Requisites to a valid ratification:

  • The agent must purport to act as an agent for a principal who is in contemplation and is identifiable at the time of contract.
  • The principal must be in existence at the time of the contract. For example, the company cannot ratify the contracts entered by promoters prior to incorporation.
  • The principal should have contractual capacity both at the time of contract and at the time of ratification. A minor on whose behalf a contract is made, cannot ratify it on attaining majority.
  • Ratification must be made within a reasonable time. What is a reasonable time depends on the circumstances of each case.
  • Ratification is valid only when the principal who ratifies has full knowledge of the facts. Ratification should be done within a reasonable time.
  • The act to be ratified must be a lawful one. Ratification of an illegal act or an act, which is void ab initio, is not possible.
  • Ratification can be made of the whole contract. The principal cannot ratify in part what is beneficial to him and leave the rest. Ratification must be communicated to the party who is sought to be bound by an act done by the principal.
  • Ratification should not put third parties to damages.
  • Ratification relates back to the date of the act or agent.

Question 63.
Suresh, an agent, has authority from his principal Bhupesh to sell goods on credit. Suresh sells goods on credit to Chandan without making proper inquiries about Chandan’s financial status. At the time of sale, Chandan was insolvent.

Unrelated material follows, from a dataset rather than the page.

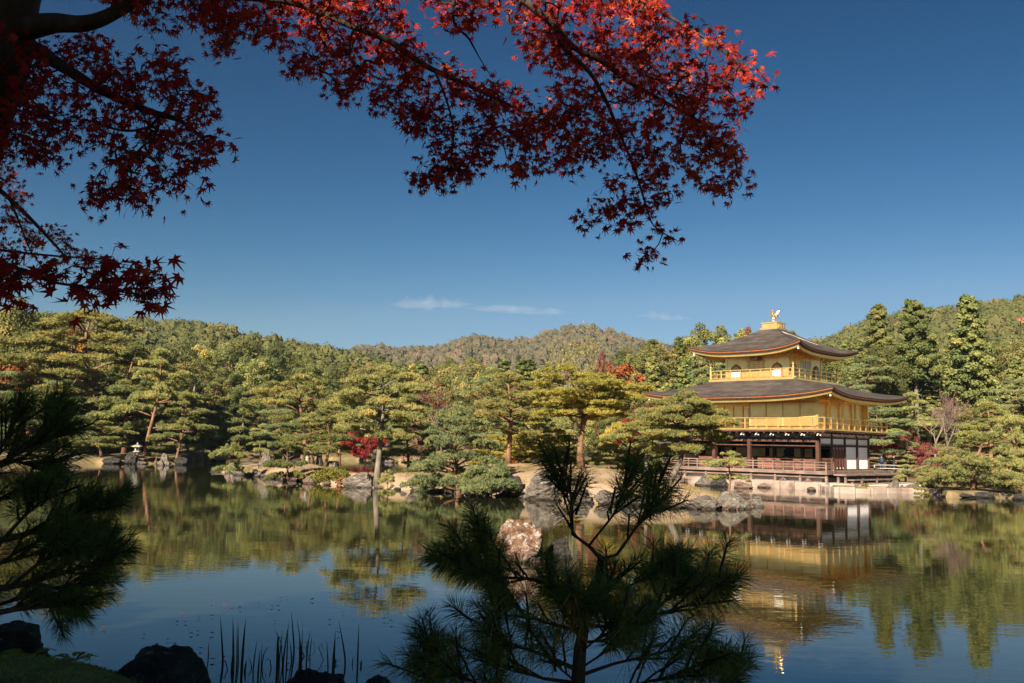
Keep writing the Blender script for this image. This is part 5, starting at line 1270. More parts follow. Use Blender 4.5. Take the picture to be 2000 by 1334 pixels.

Is Suresh under a liability to compensate his principal Bhupesh? Why? [June 2010 (5 Marks)]
Answer:
As per Section 212 of the Contract Act, 1872, the agent is bound to act with reasonable diligence and use the skill he possesses to the proper conduct of the business.

Suresh, an agent sells goods on credit to Chandan without making proper inquiries about Chandan’s financial status. Hence, Suresh has not acted with reasonable diligence and he is liable for loss to his principal.